A Strange Return to Skyrim

Rock, Paper, Shotgun has published a short piece from Alec Meer, who explains how returning to Skyrim with an old, overpowered character allowed him to experience the game's greatest strength, exploration, without being fettered by the combat and dungeoneering loop. Here's a snippet:

It’s genuinely liberating, and thanks to whacking uGrids all the way up to 11, I’m stopping to admire the scenery a whole lot more. Whatever its other problems, Skyrim has wonderful ambience once you’re in the mountains, away from people and towns and just taking in the scale and loneliness and the sound of wind.

I’ve often found that my feeligns towards Bethesda games corrupt over time.

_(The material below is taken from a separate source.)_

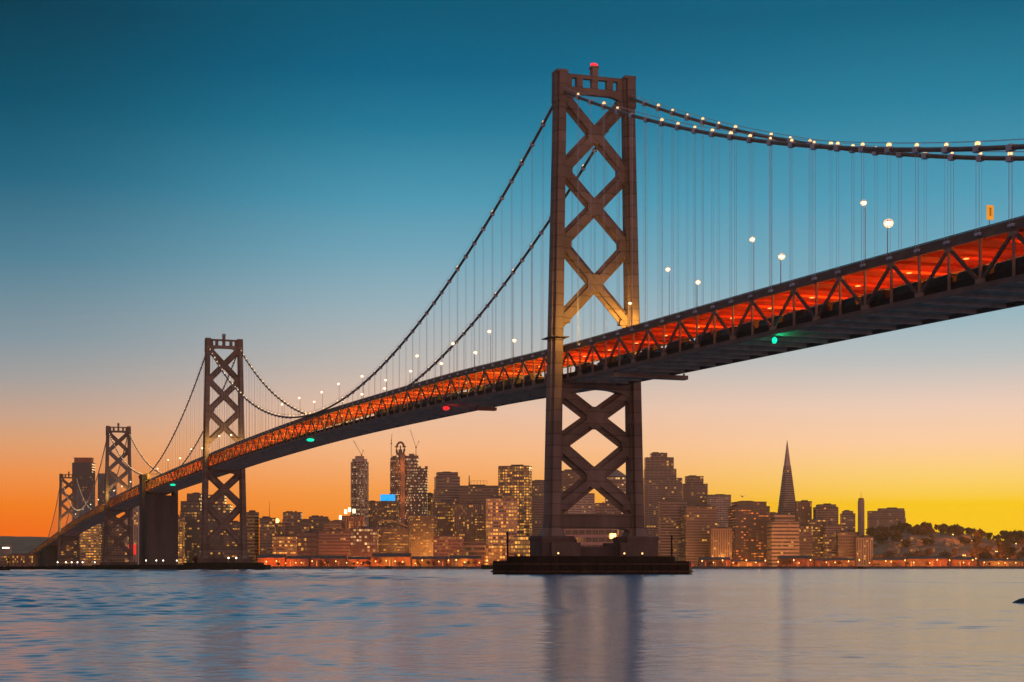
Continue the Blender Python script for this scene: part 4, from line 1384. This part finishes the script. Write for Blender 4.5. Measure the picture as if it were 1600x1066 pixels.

I start off with awe at the scale, fall into a trap of obsessively pursuing loot and upgrades, then have a Truman Show moment where I become conscious of the tricks used to fake the illusion. My feeling morphs from fondness into contempt, and while there a just reasons for it, it’s never been entirely fair.

I had a great time with Skyrim until it became the Arrow To The Knee game, and I realised that all I’d really done is kill. Feeling that Oblivion was a little bit embarrassing makes even less sense – some of its presentation was ridiculous and it leant too much towards generic fantasyscapes, but it was a better game for mining strange things out of. (Their Fallout games a different. I never enjoyed 3, and 4 I thought was a huge improvement but became quickly fatigued by its relentless kill focus).